Группа электропитания в Центре управления полетом, подсчитав электрический баланс до 19-го витка, предупредила, что после 17-го витка возможен переход корабля на резервную батарею. Тянуть с посадкой за 19-й виток электрики категорически не советовали - электропитание корабля могло прекратиться в любой момент, и тогда 7К-ОК №4 (“Союз-1”) стал бы просто безжизненной глыбой металла, летящей по околоземной орбите.

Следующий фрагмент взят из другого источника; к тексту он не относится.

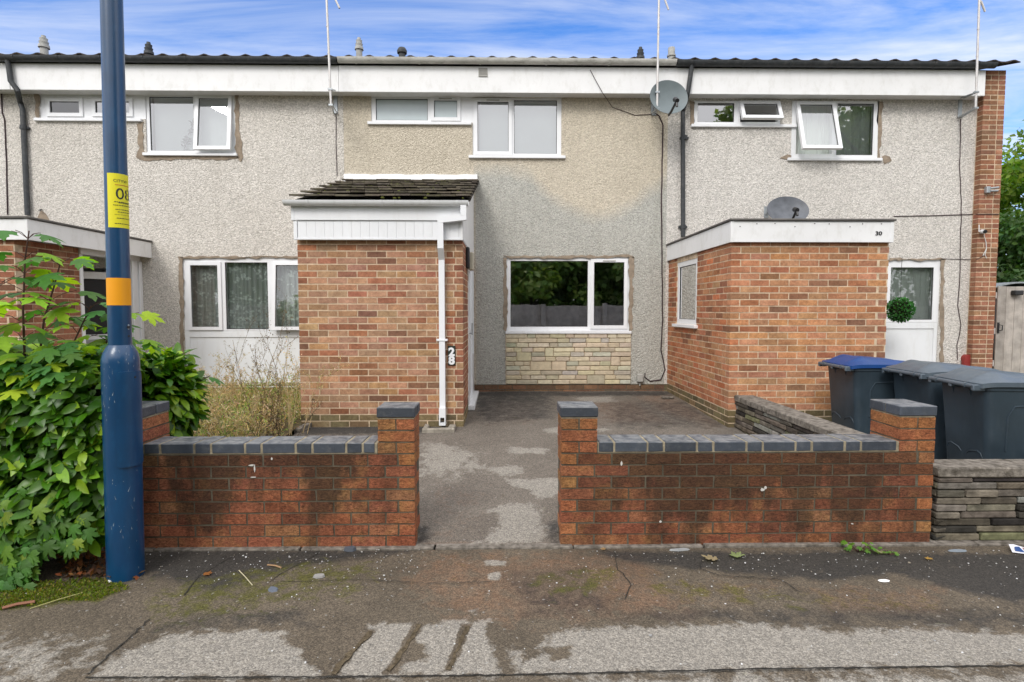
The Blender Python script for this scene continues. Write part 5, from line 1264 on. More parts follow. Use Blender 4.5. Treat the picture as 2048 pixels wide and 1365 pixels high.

“Создалась реальная угроза, что мы не сможем посадить корабль, - вспоминал генерал Николай Каманин. - На “Союзе-1” имеются три различные системы ориентации корабля: астроинерциальная, ионная и ручная. Астроориентация отказала из-за нераскрытия левой солнечной батареи. Ионная ориентация в предутренние часы ненадежна (ионные “ямы”). Ручная ориентация на корабле работала, но ее трудно было использовать для посадки (при посадке корабля в 5:30 местного времени участок ориентации приходился на тень, а в тени корабль трудно ориентировать вручную). После долгих консультаций решили сажать “Союз-1” на 17-м витке с использованием ионной ориентации. У меня не было полной уверенности, что ионная ориентация сработает, но в данной обстановке не попытаться использовать ее было бы ошибкой” [10.7].
Вечером 23 апреля Комаров сообщил, что солнечная батарея по-прежнему не открыта, сориентировать корабль на Солнце не удается.
На 14-м и 15-м витках продолжалась оценка сложившейся ситуации, но окончательного решения Государственная комиссия так и не приняла. Поскольку оптимальным для посадки корабля был 17-й виток, на 16-м витке нужно было успеть передать Владимиру Комарову подробную инструкцию о действиях по возвращению корабля на Землю.